BYU hosted events for Disability Awareness Week 2024 from Nov. 4-8.

Events included a booth in the Wilkinson Student Center where students gave out stickers, a service project, a deaf and hard of hearing panel, and a game of wheelchair basketball, according to BYU’s website.

“Disability Awareness Week is an annual attempt to bring awareness of disability and the associated issues to the campus community,” Edward A. Martinelli, director of the University Accessibility Center at BYU, said. “It's important because disability status is likely the largest under-represented group on campus.”

Disability Awareness Week has benefited others in many ways, Martinelli said.

“It helps people learn about various concerns, barriers and solutions,” he said.

The accessibility center collaborated with Y-Serve on the service project and made mats, quilts and other items for disabled, unhoused and refugee individuals, according to BYU’s website.

“The Y-serve organization actually does this every week,” Jane Merkley, a service project attendee, said. “This week they specifically have quilts going as well.”

Not only was it fun to see different groups of people show up to the service project, but it was clever to use the garbage bags that no one wants to do something helpful for refugees, Merkley added.

The garbage and grocery bags were used to create mats for people to lay on.

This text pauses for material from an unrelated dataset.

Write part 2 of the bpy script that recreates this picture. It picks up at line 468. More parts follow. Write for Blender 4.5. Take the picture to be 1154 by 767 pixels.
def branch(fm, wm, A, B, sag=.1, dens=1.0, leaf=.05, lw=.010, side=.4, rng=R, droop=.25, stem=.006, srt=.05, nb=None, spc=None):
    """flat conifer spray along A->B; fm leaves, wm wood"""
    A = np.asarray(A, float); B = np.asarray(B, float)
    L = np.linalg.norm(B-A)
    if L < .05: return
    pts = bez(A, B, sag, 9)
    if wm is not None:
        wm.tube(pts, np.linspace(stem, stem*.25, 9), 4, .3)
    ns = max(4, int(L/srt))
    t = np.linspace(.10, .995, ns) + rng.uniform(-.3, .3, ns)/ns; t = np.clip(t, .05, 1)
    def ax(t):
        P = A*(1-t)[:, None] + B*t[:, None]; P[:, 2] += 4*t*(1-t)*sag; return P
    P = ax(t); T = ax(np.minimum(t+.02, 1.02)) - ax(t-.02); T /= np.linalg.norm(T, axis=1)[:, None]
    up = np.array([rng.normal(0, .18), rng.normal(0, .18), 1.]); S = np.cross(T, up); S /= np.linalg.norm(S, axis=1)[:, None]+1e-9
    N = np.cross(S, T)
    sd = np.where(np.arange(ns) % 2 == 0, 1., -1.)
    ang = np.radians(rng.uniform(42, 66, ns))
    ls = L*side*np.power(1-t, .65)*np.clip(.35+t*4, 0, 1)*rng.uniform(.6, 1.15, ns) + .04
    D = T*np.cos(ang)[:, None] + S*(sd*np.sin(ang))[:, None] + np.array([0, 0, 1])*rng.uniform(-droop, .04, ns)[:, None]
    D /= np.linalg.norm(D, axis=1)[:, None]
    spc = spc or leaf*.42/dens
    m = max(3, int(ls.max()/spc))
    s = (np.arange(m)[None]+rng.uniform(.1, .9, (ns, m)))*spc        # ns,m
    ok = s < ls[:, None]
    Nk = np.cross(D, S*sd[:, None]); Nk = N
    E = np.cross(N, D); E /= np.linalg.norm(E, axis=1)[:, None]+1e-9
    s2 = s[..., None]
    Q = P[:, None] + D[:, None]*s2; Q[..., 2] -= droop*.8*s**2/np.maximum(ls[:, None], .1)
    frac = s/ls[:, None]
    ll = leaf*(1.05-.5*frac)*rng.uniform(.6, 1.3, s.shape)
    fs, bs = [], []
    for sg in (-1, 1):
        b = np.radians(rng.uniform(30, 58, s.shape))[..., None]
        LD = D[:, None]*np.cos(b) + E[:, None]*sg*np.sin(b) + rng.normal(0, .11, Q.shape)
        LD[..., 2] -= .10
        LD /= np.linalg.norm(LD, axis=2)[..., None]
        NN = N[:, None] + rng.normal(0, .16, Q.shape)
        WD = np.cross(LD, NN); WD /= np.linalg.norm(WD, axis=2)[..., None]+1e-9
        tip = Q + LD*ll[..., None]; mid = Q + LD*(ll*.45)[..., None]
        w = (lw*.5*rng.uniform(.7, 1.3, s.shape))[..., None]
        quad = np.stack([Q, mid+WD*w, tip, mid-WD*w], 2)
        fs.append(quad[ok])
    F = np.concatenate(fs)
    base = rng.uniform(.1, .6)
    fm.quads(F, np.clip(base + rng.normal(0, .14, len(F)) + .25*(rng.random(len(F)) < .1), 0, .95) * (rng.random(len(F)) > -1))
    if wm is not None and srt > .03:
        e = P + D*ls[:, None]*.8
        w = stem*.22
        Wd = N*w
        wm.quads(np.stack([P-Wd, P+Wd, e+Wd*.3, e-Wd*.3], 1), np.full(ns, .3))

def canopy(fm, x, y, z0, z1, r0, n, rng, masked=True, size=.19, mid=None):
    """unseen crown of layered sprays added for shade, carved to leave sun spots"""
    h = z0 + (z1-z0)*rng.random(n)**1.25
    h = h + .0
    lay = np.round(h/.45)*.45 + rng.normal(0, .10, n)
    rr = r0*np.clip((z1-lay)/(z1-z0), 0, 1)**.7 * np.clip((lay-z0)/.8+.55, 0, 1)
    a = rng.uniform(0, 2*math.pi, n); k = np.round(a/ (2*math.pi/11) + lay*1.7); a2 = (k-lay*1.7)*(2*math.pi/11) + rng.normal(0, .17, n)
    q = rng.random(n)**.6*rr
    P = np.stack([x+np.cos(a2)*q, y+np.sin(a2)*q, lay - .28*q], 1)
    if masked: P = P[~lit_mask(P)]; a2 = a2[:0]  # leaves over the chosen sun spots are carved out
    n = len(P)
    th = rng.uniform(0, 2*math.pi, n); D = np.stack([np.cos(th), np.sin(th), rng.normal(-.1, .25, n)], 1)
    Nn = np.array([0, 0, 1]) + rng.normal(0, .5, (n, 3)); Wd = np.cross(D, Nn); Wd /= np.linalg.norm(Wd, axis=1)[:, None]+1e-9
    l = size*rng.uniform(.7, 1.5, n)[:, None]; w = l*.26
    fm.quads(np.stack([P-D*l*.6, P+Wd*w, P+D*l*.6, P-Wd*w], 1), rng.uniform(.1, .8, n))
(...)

“We’re actually representing the Relief Society in our ward,” Margaret Davis, another attendee of the service project, said. “Our first impression was like, ‘Hey, we have lots of grocery sacks under the sinks in our apartment, so we could come donate them and have them actually be used.’”

On Friday, Nov. 8, participants arrived at the Smith Fieldhouse on campus to compete in wheelchair basketball and wheelchair rugby, according to Nathan Walch, a coordinator in the University Accessibility Center.

Players got to experience familiar sports in an unfamiliar way," Walch said, “relying on different muscle groups to propel themselves across the court and pass the ball to other players in an effort to score a basket or a goal.”